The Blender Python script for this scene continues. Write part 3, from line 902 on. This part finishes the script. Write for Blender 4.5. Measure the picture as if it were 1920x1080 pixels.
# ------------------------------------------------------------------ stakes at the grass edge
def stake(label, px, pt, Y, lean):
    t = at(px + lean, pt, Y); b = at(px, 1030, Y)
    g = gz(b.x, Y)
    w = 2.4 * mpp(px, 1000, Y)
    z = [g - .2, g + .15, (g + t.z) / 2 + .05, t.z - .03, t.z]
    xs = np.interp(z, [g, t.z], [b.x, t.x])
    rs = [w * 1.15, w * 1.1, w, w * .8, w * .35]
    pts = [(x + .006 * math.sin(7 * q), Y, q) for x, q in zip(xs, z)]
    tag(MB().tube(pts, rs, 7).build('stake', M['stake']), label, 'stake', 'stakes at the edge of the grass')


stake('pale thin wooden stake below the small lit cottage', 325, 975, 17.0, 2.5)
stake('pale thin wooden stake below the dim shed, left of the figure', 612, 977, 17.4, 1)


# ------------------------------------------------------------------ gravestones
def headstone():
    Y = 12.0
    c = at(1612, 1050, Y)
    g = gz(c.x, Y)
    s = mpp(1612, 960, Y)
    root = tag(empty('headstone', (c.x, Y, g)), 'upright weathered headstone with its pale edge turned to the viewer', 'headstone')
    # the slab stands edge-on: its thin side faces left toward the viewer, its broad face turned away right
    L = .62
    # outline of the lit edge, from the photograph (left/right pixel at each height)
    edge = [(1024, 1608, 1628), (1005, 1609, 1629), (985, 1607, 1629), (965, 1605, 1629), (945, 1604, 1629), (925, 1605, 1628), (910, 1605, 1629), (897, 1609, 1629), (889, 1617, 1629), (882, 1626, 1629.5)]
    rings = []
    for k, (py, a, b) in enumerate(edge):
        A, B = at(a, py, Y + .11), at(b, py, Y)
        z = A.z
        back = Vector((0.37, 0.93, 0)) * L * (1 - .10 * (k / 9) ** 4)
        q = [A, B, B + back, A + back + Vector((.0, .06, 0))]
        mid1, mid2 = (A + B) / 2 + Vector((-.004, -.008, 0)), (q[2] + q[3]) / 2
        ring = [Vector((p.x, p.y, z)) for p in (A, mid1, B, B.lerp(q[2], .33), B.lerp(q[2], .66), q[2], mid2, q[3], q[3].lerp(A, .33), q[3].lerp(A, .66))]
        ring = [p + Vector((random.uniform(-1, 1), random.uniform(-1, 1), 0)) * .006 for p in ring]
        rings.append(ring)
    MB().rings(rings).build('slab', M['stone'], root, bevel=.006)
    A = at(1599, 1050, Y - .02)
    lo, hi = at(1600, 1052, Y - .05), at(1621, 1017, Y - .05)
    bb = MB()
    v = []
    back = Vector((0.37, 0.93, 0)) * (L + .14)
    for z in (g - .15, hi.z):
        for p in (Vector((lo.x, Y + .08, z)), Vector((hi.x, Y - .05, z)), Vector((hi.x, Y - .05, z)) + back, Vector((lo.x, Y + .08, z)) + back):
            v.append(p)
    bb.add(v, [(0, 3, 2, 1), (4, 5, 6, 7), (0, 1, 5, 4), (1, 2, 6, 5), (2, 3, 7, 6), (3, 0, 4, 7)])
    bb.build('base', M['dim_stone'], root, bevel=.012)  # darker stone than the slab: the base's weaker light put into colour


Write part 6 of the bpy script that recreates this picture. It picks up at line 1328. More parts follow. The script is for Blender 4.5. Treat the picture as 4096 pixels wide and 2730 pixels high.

◆ **Given instruction**:
Retype all of the material above with every character intact.

◆ **Worked answer**:
The Blender Python script for this scene continues. Write part 3, from line 902 on. This part finishes the script. Write for Blender 4.5. Measure the picture as if it were 1920x1080 pixels.
# ------------------------------------------------------------------ stakes at the grass edge
def stake(label, px, pt, Y, lean):
    t = at(px + lean, pt, Y); b = at(px, 1030, Y)
    g = gz(b.x, Y)
    w = 2.4 * mpp(px, 1000, Y)
    z = [g - .2, g + .15, (g + t.z) / 2 + .05, t.z - .03, t.z]
    xs = np.interp(z, [g, t.z], [b.x, t.x])
    rs = [w * 1.15, w * 1.1, w, w * .8, w * .35]
    pts = [(x + .006 * math.sin(7 * q), Y, q) for x, q in zip(xs, z)]
    tag(MB().tube(pts, rs, 7).build('stake', M['stake']), label, 'stake', 'stakes at the edge of the grass')


stake('pale thin wooden stake below the small lit cottage', 325, 975, 17.0, 2.5)
stake('pale thin wooden stake below the dim shed, left of the figure', 612, 977, 17.4, 1)


# ------------------------------------------------------------------ gravestones
def headstone():
    Y = 12.0
    c = at(1612, 1050, Y)
    g = gz(c.x, Y)
    s = mpp(1612, 960, Y)
    root = tag(empty('headstone', (c.x, Y, g)), 'upright weathered headstone with its pale edge turned to the viewer', 'headstone')
    # the slab stands edge-on: its thin side faces left toward the viewer, its broad face turned away right
    L = .62
    # outline of the lit edge, from the photograph (left/right pixel at each height)
    edge = [(1024, 1608, 1628), (1005, 1609, 1629), (985, 1607, 1629), (965, 1605, 1629), (945, 1604, 1629), (925, 1605, 1628), (910, 1605, 1629), (897, 1609, 1629), (889, 1617, 1629), (882, 1626, 1629.5)]
    rings = []
    for k, (py, a, b) in enumerate(edge):
        A, B = at(a, py, Y + .11), at(b, py, Y)
        z = A.z
        back = Vector((0.37, 0.93, 0)) * L * (1 - .10 * (k / 9) ** 4)
        q = [A, B, B + back, A + back + Vector((.0, .06, 0))]
        mid1, mid2 = (A + B) / 2 + Vector((-.004, -.008, 0)), (q[2] + q[3]) / 2
        ring = [Vector((p.x, p.y, z)) for p in (A, mid1, B, B.lerp(q[2], .33), B.lerp(q[2], .66), q[2], mid2, q[3], q[3].lerp(A, .33), q[3].lerp(A, .66))]
        ring = [p + Vector((random.uniform(-1, 1), random.uniform(-1, 1), 0)) * .006 for p in ring]
        rings.append(ring)
    MB().rings(rings).build('slab', M['stone'], root, bevel=.006)
    A = at(1599, 1050, Y - .02)
    lo, hi = at(1600, 1052, Y - .05), at(1621, 1017, Y - .05)
    bb = MB()
    v = []
    back = Vector((0.37, 0.93, 0)) * (L + .14)
    for z in (g - .15, hi.z):
        for p in (Vector((lo.x, Y + .08, z)), Vector((hi.x, Y - .05, z)), Vector((hi.x, Y - .05, z)) + back, Vector((lo.x, Y + .08, z)) + back):
            v.append(p)
    bb.add(v, [(0, 3, 2, 1), (4, 5, 6, 7), (0, 1, 5, 4), (1, 2, 6, 5), (2, 3, 7, 6), (3, 0, 4, 7)])
    bb.build('base', M['dim_stone'], root, bevel=.012)  # darker stone than the slab: the base's weaker light put into colour


Write part 6 of the bpy script that recreates this picture. It picks up at line 1328. More parts follow. The script is for Blender 4.5. Treat the picture as 4096 pixels wide and 2730 pixels high.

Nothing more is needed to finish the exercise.